> **PROBLEM DESCRIPTION**: Only the lines from the line containing "Write the bpy" to the line containing "SC.camera = cam", with both of those lines, are to be repeated exactly. Leave the images out.

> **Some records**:
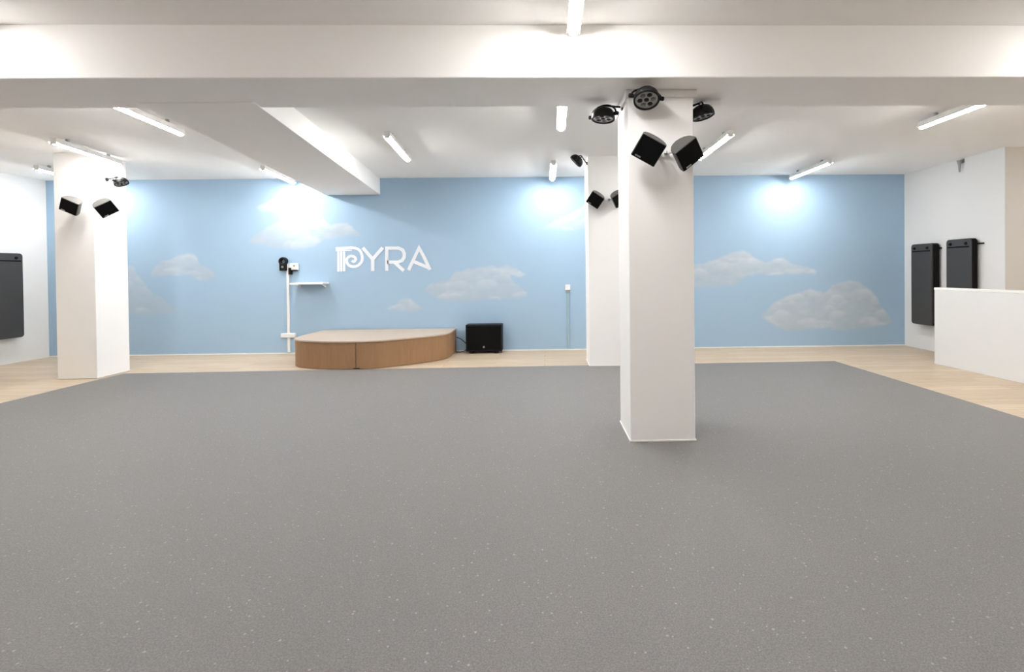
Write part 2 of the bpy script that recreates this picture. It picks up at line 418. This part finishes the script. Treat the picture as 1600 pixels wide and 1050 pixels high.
# ================================================================ CEILING LIGHTS
def batten(name, label, a, b, zc, group='linear ceiling lights'):
    """a, b: ends (x, y) of the light; hangs from the ceiling at zc"""
    ax, ay = a; bx, by = b; L_ = math.hypot(bx-ax, by-ay); h = L_/2
    t = thing(name, label, 'ceiling light', ((ax+bx)/2, (ay+by)/2, zc-.112), (0, 0, math.atan2(by-ay, bx-ax)), group)
    # local: long axis X, diffuser bottom at z=0
    bm = mesh(); box(bm, -h, h, -.030, .030, .038, .078); box(bm, -h, h, -.044, .044, .031, .038); box(bm, -h, h, -.044, -.041, .019, .031); box(bm, -h, h, .041, .044, .019, .031); obj('housing', bm, M_HOUSING, t, bevel=.003)
    n = 10; bm = mesh()
    pr = [(.024*math.cos(math.pi*k/n), .0305-.0275*math.sin(math.pi*k/n)) for k in range(n+1)]
    A = [bm.verts.new((-h+.012, y, z)) for y, z in pr]; B = [bm.verts.new((h-.012, y, z)) for y, z in pr]
    for k in range(n): bm.faces.new((A[k], A[k+1], B[k+1], B[k]))
    bm.faces.new(A); bm.faces.new(list(reversed(B))); bm.faces.new((A[0], B[0], B[-1], A[-1]))
    obj('diffuser', bm, M_TUBE, t, smooth=True)
    for s in (-1, 1):
        bm = mesh(); box(bm, s*h-.013 if s > 0 else -h, h if s > 0 else -h+.013, -.027, .027, .007, .036)
        obj('end_cap', bm, M_HOUSING, t, bevel=.002)
    for s in (-1, 1):
        bm = mesh(); box(bm, s*h*.62-.015, s*h*.62+.015, -.012, .012, .076, .113)
        obj('ceiling_clip', bm, M_GREYPL, t)
    return t
R3, R1, R2 = (6.74, 7.86), (5.28, 6.40), (3.98, 5.10)
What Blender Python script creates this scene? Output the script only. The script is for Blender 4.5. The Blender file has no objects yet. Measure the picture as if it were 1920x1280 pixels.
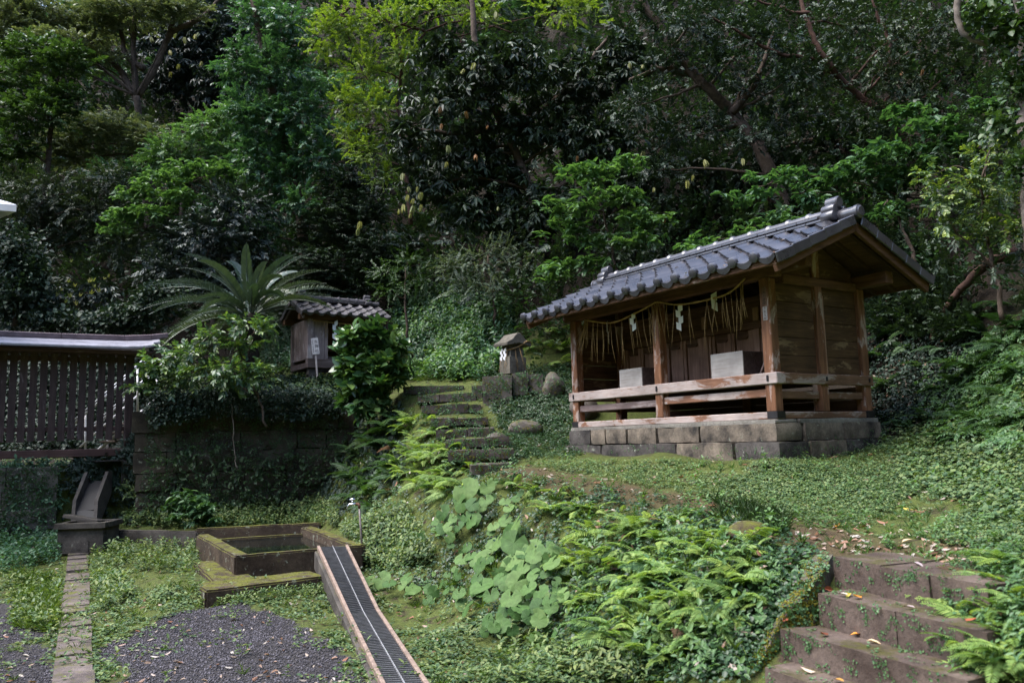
import bpy, bmesh, math, random
import numpy as np
from mathutils import Vector, Matrix

# ------------------------------------------------------------------ scene, camera, light
scene = bpy.context.scene
COL = scene.collection
rng = np.random.default_rng(7)
random.seed(7)
R_ = math.radians

FPX, PITCH, ROLL, CAMZ = 1493.3, R_(7.05), R_(1.46), 1.55
_F = np.array([0, math.cos(PITCH), math.sin(PITCH)])
_R0 = np.array([1.0, 0, 0]); _U0 = np.array([0, -math.sin(PITCH), math.cos(PITCH)])
_R = _R0 * math.cos(ROLL) - _U0 * math.sin(ROLL)
_U = _U0 * math.cos(ROLL) + _R0 * math.sin(ROLL)
_O = np.array([0, 0, CAMZ])

cam_data = bpy.data.cameras.new('camera'); cam = bpy.data.objects.new('camera', cam_data); COL.objects.link(cam)
cam_data.sensor_width = 36.0; cam_data.lens = 36.0 * FPX / 1920.0
cam_data.dof.use_dof = True; cam_data.dof.focus_distance = 8.8; cam_data.dof.aperture_fstop = 2.4
cam_data.clip_start = 0.05; cam_data.clip_end = 1000
M = Matrix.Identity(4)
for i in range(3):
    M[i][0] = _R[i]; M[i][1] = _U[i]; M[i][2] = -_F[i]; M[i][3] = _O[i]
cam.matrix_world = M
scene.camera = cam

SUN_EL, SUN_AZ = R_(62), R_(-108)      # azimuth from +Y towards +X: behind the viewer, to the side of the fence
world = bpy.data.worlds.new('World'); scene.world = world; world.use_nodes = True
wn = world.node_tree; bg = wn.nodes['Background']
sky = wn.nodes.new('ShaderNodeTexSky'); sky.sky_type = 'NISHITA'; sky.sun_disc = False
sky.sun_elevation = SUN_EL; sky.sun_rotation = SUN_AZ
sky.air_density = 1.0; sky.dust_density = 2.0; sky.ozone_density = 1.0
wn.links.new(sky.outputs[0], bg.inputs[0]); bg.inputs[1].default_value = 0.12
sun_data = bpy.data.lights.new('sun', 'SUN'); sun = bpy.data.objects.new('sun', sun_data); COL.objects.link(sun)
sun_data.energy = 1.4; sun_data.angle = R_(48); sun_data.color = (1.0, 0.97, 0.92)
_sd = Vector((math.sin(SUN_AZ) * math.cos(SUN_EL), math.cos(SUN_AZ) * math.cos(SUN_EL), math.sin(SUN_EL)))
sun.rotation_euler = _sd.to_track_quat('Z', 'Y').to_euler()
sun.location = _sd * 40
scene.view_settings.view_transform = 'Standard'; scene.view_settings.look = 'None'
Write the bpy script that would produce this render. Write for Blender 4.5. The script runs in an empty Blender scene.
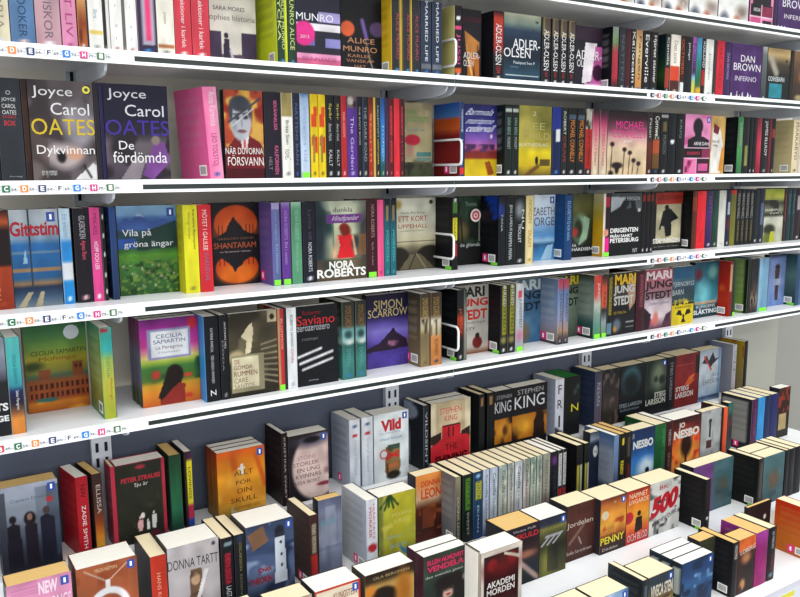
import bpy, math, random
import numpy as np
from mathutils import Matrix, Vector

# ------------------------------------------------------------------ camera
# world axes: X along the bookcase (to the right), Y into it, Z up; eye at EYE above the floor
EYE = 1.65
f, PCX, PCY = 798.0, 400.0, 298.5
def nrm(v): return v / np.linalg.norm(v)
AX = nrm(np.array([1647 - PCX, 165 - PCY, f]))
dn = nrm(np.array([435 - PCX, 5398 - PCY, f]))
dn = nrm(dn - AX * np.dot(dn, AX))
AZ = -dn
AY = np.cross(AZ, AX)
if AY[2] < 0: AY = -AY
R = np.array([AX, AY, AZ])           # camera (x right, y down, z fwd) -> world
def Xof(px, Y, z):
    """world X of the point of depth Y and height z (eye-relative) that is seen in column px"""
    k = (px - PCX) / f
    b = Y * AY + z * AZ
    return (k * b[2] - b[0]) / (AX[0] - k * AX[2])
def Yof(px, X, z):
    k = (px - PCX) / f
    b = X * AX + z * AZ
    return (k * b[2] - b[0]) / (AY[0] - k * AY[2])

SC = bpy.context.scene
COL = SC.collection
cd = bpy.data.cameras.new('camera')
cd.sensor_fit = 'HORIZONTAL'; cd.sensor_width = 36.0; cd.lens = 36.0 * f / 800.0
cd.clip_start = 0.02
cam = bpy.data.objects.new('camera', cd); COL.objects.link(cam)
mx = np.eye(4); mx[:3, 0] = R @ np.array([1, 0, 0]); mx[:3, 1] = R @ np.array([0, -1, 0]); mx[:3, 2] = R @ np.array([0, 0, -1])
mx[2, 3] = EYE
cam.matrix_world = Matrix(mx.tolist())
SC.camera = cam

# ------------------------------------------------------------------ materials
def lin(h):
    if not isinstance(h, str): return np.array(h, float)
    c = np.array([int(h[i:i + 2], 16) for i in (0, 2, 4)]) / 255.0
    return np.where(c <= .04045, c / 12.92, ((c + .055) / 1.055) ** 2.4)
def mat(name, color=None, rough=.5, noise=0.0, nscale=40, spec=.4, metal=0.0, stretch=None, bump=0.0, attr=False, gain=1.0):
    m = bpy.data.materials.new(name); m.use_nodes = True
    nt = m.node_tree; b = nt.nodes['Principled BSDF']
    b.inputs['Roughness'].default_value = rough; b.inputs['Metallic'].default_value = metal
    b.inputs['Specular IOR Level'].default_value = spec
    tc = nt.nodes.new('ShaderNodeTexCoord'); mp = nt.nodes.new('ShaderNodeMapping')
    if stretch: mp.inputs['Scale'].default_value = stretch
    nz = nt.nodes.new('ShaderNodeTexNoise'); nz.inputs['Scale'].default_value = nscale; nz.inputs['Detail'].default_value = 4
    nt.links.new(tc.outputs['Object'], mp.inputs['Vector']); nt.links.new(mp.outputs['Vector'], nz.inputs['Vector'])
    mr = nt.nodes.new('ShaderNodeMapRange'); mr.inputs['To Min'].default_value = gain * (1 - noise); mr.inputs['To Max'].default_value = gain * (1 + noise)
    nt.links.new(nz.outputs['Fac'], mr.inputs['Value'])
    mul = nt.nodes.new('ShaderNodeMix'); mul.data_type = 'RGBA'; mul.blend_type = 'MULTIPLY'; mul.inputs['Factor'].default_value = 1
    if attr:
        a = nt.nodes.new('ShaderNodeAttribute'); a.attribute_name = 'print'
        nt.links.new(a.outputs['Color'], mul.inputs['A'])
    else:
        mul.inputs['A'].default_value = (*lin(color), 1)
    cb = nt.nodes.new('ShaderNodeCombineColor')
    for k in ('Red', 'Green', 'Blue'): nt.links.new(mr.outputs['Result'], cb.inputs[k])
    nt.links.new(cb.outputs['Color'], mul.inputs['B'])
    nt.links.new(mul.outputs['Result'], b.inputs['Base Color'])
    if bump:
        bp = nt.nodes.new('ShaderNodeBump'); bp.inputs['Strength'].default_value = bump; bp.inputs['Distance'].default_value = .001
        nt.links.new(nz.outputs['Fac'], bp.inputs['Height']); nt.links.new(bp.outputs['Normal'], b.inputs['Normal'])
    return m
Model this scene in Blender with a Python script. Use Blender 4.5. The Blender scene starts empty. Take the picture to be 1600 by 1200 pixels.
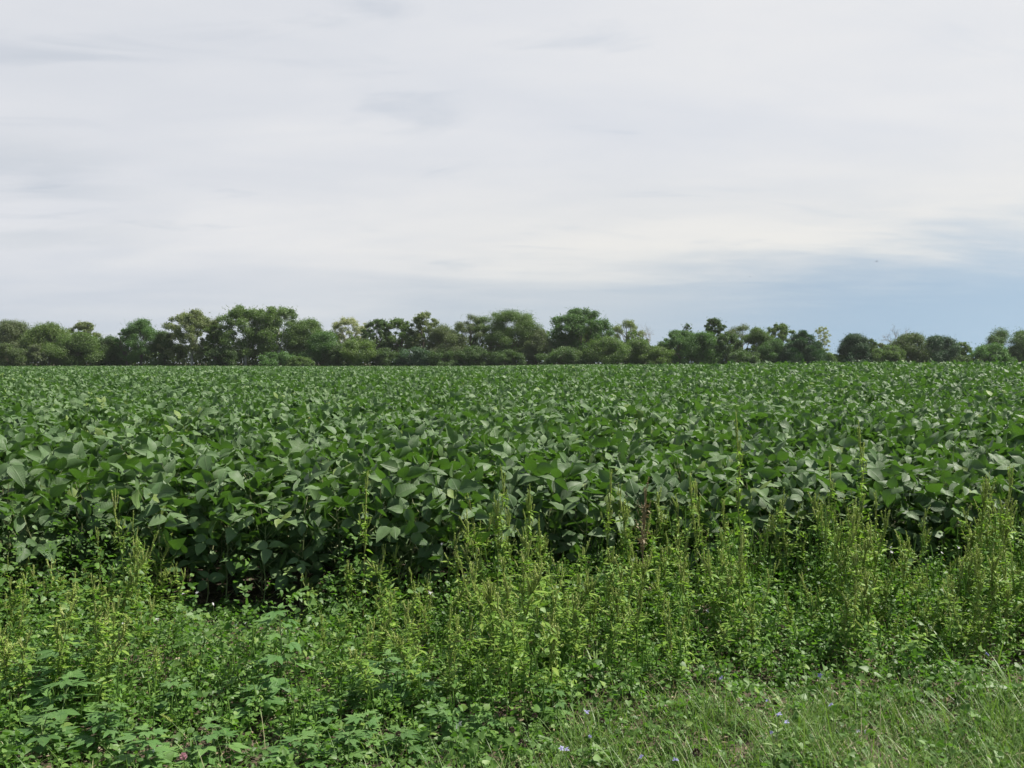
import bpy, math
import numpy as np
from math import radians, sin, cos, pi

rng = np.random.default_rng(11)
C = bpy.context.scene.collection
FPX = 1400.0          # focal length in photograph pixels
HZ = 567.0            # horizon row in the photograph
CAM_Z = 1.65

# ------------------------------------------------------------------ helpers
def smooth(a, b, v):
    t = np.clip((np.asarray(v, float) - a) / (b - a), 0, 1)
    return t * t * (3 - 2 * t)

def zg(x, y):
    """ground height: a gentle swell in the field on the right"""
    x = np.asarray(x, float); y = np.asarray(y, float)
    A = 0.20 + 0.48 * smooth(-9, 15, x)
    P = smooth(11, 35, y) - 0.45 * smooth(38, 90, y)
    und = 0.02 * np.sin(x * 1.7 + 0.6) * np.cos(y * 1.3) + 0.015 * np.sin(x * 3.9 + y * 2.7)
    return A * P + und * (1 - smooth(20, 40, y)) + 0.10 * np.sin(x * 0.11 + 1.0) * smooth(12, 30, y) * np.cos(y * 0.05) * 0.5

def edge_y(x):
    """where the crop begins"""
    return 6.15 + 0.12 * np.asarray(x, float) + 0.08 * np.sin(np.asarray(x, float) * 1.9)

def unit(v):
    v = np.asarray(v, float)
    return v / np.maximum(np.linalg.norm(v, axis=-1, keepdims=True), 1e-9)

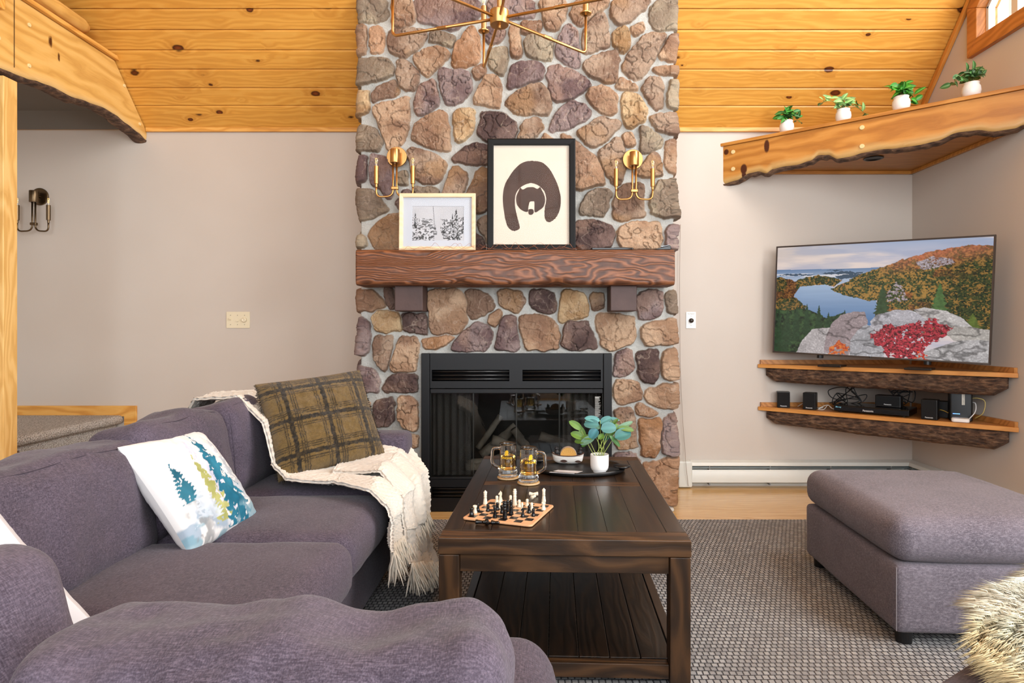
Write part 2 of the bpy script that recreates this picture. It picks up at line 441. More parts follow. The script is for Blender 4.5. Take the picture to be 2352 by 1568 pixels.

> **REPLY TO THE TASK**:
Write the bpy script that would produce this render. Write for Blender 4.5. The script runs in an empty Blender scene.
import bpy, math, random
import numpy as np
from mathutils import Matrix, Vector

# ------------------------------------------------------------------ camera
# world axes: X along the bookcase (to the right), Y into it, Z up; eye at EYE above the floor
EYE = 1.65
f, PCX, PCY = 798.0, 400.0, 298.5
def nrm(v): return v / np.linalg.norm(v)
AX = nrm(np.array([1647 - PCX, 165 - PCY, f]))
dn = nrm(np.array([435 - PCX, 5398 - PCY, f]))
dn = nrm(dn - AX * np.dot(dn, AX))
AZ = -dn
AY = np.cross(AZ, AX)
if AY[2] < 0: AY = -AY
R = np.array([AX, AY, AZ])           # camera (x right, y down, z fwd) -> world
def Xof(px, Y, z):
    """world X of the point of depth Y and height z (eye-relative) that is seen in column px"""
    k = (px - PCX) / f
    b = Y * AY + z * AZ
    return (k * b[2] - b[0]) / (AX[0] - k * AX[2])
def Yof(px, X, z):
    k = (px - PCX) / f
    b = X * AX + z * AZ
    return (k * b[2] - b[0]) / (AY[0] - k * AY[2])

SC = bpy.context.scene
COL = SC.collection
cd = bpy.data.cameras.new('camera')
cd.sensor_fit = 'HORIZONTAL'; cd.sensor_width = 36.0; cd.lens = 36.0 * f / 800.0
cd.clip_start = 0.02
cam = bpy.data.objects.new('camera', cd); COL.objects.link(cam)
mx = np.eye(4); mx[:3, 0] = R @ np.array([1, 0, 0]); mx[:3, 1] = R @ np.array([0, -1, 0]); mx[:3, 2] = R @ np.array([0, 0, -1])
mx[2, 3] = EYE
cam.matrix_world = Matrix(mx.tolist())
SC.camera = cam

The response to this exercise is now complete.